**Exercise goal:** Some lines in the records below may hold the word "file"; give the number of those lines and nothing else.

**Data for this exercise:**
◆ ◆ ◆
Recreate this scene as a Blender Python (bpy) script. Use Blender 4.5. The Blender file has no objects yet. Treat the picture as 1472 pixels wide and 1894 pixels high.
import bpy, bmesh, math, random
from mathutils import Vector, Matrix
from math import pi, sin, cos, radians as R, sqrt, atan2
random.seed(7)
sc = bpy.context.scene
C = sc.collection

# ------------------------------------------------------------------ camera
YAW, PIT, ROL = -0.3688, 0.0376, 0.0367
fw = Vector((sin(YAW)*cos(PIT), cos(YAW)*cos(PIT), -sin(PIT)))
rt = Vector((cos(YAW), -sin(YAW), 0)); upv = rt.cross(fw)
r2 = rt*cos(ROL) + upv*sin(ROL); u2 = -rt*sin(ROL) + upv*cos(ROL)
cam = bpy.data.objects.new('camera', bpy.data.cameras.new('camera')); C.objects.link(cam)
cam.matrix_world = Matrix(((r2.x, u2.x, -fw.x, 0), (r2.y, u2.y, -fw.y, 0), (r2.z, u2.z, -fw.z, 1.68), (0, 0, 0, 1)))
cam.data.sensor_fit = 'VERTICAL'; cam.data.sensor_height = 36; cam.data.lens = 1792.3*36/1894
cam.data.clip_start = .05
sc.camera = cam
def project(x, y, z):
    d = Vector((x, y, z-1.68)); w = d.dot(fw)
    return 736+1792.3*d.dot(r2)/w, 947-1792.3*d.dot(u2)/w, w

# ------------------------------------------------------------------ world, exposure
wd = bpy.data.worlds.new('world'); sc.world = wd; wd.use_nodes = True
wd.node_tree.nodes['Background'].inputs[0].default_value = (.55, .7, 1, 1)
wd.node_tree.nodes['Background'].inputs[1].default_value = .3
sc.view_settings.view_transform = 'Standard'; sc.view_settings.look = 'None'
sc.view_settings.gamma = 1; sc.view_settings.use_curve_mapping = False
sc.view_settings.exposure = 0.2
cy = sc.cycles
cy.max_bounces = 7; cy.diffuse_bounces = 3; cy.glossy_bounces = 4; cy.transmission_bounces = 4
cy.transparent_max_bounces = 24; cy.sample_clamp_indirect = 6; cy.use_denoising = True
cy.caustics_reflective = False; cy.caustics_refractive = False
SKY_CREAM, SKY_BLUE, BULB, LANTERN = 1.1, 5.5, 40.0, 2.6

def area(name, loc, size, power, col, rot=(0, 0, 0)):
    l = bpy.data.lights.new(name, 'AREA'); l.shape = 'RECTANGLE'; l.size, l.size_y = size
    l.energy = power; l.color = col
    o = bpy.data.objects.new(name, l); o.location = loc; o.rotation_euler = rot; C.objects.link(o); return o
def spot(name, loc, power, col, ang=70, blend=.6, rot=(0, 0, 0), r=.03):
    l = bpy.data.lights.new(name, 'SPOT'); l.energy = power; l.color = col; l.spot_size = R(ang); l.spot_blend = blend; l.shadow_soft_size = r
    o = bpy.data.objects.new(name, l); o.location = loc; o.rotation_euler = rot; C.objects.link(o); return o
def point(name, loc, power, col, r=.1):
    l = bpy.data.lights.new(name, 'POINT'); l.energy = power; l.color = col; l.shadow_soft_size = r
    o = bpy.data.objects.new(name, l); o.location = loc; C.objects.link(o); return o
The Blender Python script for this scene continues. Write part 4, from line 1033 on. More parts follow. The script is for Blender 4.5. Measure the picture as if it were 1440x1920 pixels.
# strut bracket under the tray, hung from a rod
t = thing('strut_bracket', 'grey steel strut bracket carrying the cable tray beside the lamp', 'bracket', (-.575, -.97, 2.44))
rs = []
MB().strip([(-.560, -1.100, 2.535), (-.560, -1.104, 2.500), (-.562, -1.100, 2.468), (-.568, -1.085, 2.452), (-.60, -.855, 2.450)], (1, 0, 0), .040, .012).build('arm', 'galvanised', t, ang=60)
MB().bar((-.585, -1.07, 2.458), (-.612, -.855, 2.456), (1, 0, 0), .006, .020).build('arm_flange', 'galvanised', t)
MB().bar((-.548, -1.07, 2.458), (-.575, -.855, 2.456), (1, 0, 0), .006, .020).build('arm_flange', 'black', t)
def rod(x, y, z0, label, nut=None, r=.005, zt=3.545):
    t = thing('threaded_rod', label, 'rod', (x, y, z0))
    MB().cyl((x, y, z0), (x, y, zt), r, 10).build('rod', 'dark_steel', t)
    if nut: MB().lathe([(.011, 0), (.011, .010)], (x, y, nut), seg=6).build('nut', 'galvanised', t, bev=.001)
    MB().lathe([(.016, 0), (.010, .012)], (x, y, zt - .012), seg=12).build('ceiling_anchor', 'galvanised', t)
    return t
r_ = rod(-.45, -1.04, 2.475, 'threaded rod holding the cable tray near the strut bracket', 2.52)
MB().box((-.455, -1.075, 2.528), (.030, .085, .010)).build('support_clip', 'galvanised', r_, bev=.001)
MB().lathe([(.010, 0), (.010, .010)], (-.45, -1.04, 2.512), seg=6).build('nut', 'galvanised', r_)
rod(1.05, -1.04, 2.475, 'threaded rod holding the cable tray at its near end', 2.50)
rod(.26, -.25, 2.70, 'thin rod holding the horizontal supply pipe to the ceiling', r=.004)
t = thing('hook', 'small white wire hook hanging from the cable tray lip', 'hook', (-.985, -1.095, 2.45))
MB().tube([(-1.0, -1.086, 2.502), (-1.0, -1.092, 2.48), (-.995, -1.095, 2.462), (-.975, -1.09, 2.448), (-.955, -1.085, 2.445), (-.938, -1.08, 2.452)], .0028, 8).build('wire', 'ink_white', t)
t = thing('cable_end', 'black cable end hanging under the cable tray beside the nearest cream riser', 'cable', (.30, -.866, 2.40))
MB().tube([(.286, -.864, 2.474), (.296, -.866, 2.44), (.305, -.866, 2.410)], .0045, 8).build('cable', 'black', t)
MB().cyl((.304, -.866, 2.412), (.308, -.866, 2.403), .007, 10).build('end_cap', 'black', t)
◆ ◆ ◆
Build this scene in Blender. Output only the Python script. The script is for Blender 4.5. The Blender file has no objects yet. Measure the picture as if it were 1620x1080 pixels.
◆ ◆ ◆
**Result:** 2